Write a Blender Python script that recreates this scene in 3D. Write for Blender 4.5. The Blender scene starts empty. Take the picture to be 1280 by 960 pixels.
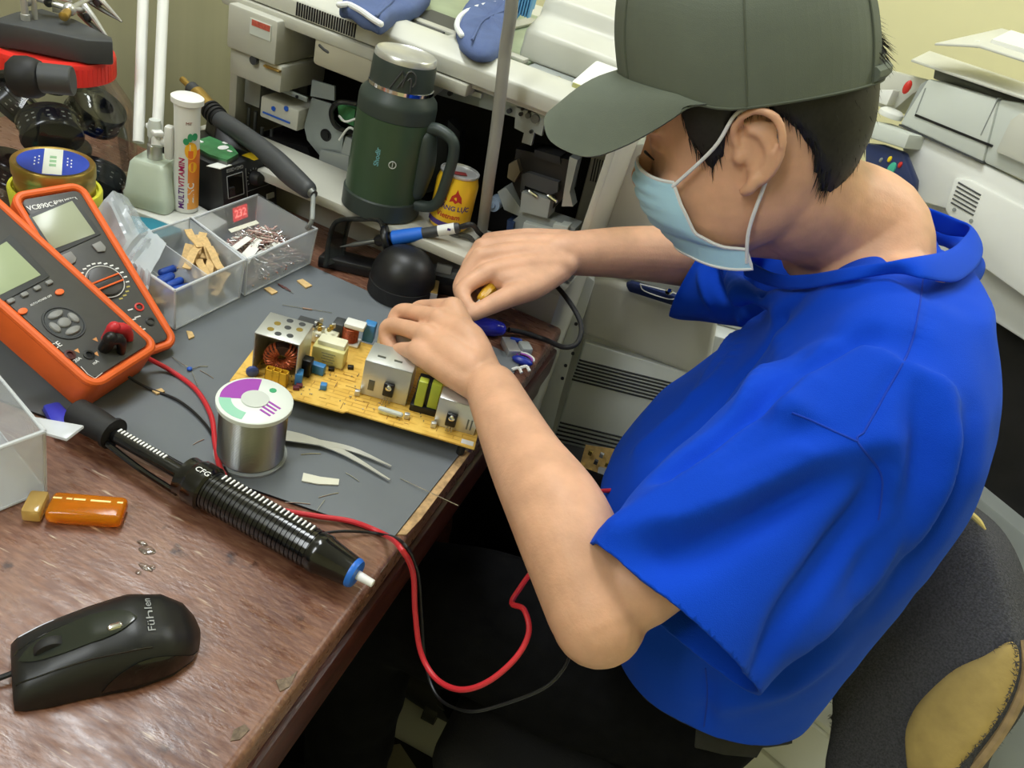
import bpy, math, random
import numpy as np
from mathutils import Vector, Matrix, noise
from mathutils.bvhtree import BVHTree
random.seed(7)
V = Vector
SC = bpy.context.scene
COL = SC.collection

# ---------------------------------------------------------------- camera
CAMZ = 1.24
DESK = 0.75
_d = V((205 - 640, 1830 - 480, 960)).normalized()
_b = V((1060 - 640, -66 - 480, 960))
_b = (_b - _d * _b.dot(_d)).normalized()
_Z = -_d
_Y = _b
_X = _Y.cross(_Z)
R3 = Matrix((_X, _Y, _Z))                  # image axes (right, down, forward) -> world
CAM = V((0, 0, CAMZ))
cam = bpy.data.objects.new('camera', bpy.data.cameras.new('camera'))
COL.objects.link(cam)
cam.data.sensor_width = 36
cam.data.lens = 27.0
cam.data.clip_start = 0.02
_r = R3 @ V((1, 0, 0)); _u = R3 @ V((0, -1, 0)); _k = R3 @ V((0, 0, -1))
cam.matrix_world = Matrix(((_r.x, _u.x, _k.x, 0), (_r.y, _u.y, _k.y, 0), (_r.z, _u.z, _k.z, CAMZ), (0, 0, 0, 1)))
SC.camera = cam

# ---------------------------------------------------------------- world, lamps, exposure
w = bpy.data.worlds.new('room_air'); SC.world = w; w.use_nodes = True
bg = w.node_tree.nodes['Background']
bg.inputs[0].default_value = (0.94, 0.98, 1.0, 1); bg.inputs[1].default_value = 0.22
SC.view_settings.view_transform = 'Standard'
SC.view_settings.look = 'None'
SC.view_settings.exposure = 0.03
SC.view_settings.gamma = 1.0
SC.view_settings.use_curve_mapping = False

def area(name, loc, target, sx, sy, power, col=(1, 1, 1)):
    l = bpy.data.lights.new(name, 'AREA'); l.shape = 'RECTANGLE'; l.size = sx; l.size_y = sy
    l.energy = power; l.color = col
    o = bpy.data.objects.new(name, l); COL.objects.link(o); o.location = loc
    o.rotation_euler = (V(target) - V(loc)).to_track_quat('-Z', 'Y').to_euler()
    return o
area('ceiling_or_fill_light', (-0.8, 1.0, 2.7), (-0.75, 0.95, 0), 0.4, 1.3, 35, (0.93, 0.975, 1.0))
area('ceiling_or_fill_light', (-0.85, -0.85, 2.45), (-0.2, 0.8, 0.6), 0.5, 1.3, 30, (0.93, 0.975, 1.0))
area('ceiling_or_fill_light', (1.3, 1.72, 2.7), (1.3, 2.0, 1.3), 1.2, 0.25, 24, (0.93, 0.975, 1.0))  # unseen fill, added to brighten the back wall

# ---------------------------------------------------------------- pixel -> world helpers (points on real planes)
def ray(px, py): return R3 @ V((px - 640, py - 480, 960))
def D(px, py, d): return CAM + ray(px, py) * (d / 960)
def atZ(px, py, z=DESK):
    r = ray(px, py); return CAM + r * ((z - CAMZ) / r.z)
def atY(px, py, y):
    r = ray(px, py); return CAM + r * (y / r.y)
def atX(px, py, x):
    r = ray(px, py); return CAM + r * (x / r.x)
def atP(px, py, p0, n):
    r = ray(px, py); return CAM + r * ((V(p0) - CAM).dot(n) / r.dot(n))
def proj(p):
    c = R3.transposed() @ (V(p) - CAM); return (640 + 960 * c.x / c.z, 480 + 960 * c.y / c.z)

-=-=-

Show the lines of the material that contain the word "scene".

* Task response
Write a Blender Python script that recreates this scene in 3D. Write for Blender 4.5. The Blender scene starts empty. Take the picture to be 1280 by 960 pixels.
SC = bpy.context.scene